Feminist motherhood is a surprisingly unexplored subject. In fact, feminism and motherhood have been often thought of as incompatible.
Profound, provocative, and innovative,
Feminist Art and the Maternal is the first work to critically examine the dilemmas and promises of representing feminist motherhood in contemporary art and visual culture. Andrea Liss skillfully incorporates theory with passionate personal reflections on the maternal, and in doing so she advances a fresh and necessary perspective on both feminism and art.

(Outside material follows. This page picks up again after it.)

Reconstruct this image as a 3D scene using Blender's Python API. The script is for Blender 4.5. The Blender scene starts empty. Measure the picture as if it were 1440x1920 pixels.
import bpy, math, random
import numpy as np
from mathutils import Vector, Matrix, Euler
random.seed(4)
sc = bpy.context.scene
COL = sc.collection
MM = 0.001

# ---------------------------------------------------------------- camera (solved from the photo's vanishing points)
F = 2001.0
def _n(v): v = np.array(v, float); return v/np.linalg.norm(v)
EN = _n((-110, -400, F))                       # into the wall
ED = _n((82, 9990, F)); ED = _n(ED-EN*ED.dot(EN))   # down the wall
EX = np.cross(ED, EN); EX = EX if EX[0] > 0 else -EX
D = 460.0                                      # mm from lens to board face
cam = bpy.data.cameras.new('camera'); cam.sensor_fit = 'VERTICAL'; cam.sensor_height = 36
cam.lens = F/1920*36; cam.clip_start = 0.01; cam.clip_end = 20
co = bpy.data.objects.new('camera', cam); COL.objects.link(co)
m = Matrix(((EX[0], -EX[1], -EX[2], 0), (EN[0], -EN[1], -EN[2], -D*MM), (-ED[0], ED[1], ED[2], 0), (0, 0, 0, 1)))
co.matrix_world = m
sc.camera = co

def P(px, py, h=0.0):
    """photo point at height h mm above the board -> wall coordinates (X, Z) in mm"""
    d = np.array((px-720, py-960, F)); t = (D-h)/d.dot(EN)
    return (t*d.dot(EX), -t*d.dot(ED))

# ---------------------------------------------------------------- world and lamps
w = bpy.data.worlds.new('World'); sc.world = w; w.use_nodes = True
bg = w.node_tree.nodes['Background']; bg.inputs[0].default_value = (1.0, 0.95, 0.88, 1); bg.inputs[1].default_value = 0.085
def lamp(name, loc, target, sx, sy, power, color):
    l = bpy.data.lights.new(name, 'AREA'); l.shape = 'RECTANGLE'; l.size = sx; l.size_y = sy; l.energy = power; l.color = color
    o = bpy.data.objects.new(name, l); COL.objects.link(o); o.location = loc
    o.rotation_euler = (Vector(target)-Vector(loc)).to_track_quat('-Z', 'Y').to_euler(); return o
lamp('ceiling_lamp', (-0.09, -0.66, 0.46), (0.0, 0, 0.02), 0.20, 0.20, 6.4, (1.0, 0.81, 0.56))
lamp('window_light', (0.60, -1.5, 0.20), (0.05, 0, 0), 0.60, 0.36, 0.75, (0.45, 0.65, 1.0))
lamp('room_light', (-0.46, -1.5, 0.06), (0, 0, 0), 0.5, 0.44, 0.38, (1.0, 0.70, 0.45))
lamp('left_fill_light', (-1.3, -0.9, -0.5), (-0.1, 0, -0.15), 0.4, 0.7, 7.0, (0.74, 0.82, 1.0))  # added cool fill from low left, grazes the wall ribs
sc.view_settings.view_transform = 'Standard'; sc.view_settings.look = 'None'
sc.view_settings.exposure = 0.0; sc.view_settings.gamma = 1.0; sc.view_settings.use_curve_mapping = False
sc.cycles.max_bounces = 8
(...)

Offering new research on works by well-known and emerging artists who approach feminist motherhood issues from their own knowledge and experiences, Liss explores a wide range of examples from the challenging to the taboo, including Mary Kelly's
Post-Partum Document, Mierle Laderman Ukeles's Maintenance Art projects, Renée Cox's Yo' Mama portraits, and Ngozi Onwurah's film
The Body Beautiful.
Liss considers traditional characteristics that mothers are assumed to possess, such as nurturing, empathy, and sacrifice for their children--qualities that paradoxically have negatively defined women as "sentimental"--and assertively revalues them within both motherhood and feminism. Throughout, she deftly intertwines theoretical analysis with the arresting and enlightening first-person voices of artist-mothers and their children.
Putting forth an original ethics of feminism and the maternal--how to be in the place of the other
and inside one's self, how to care for another
and one's self--Liss reconceives the mother-child relationship as a model for relations among races, genders, and ages and radically reinterprets maternal traits as vital forms of social, artistic, and political address.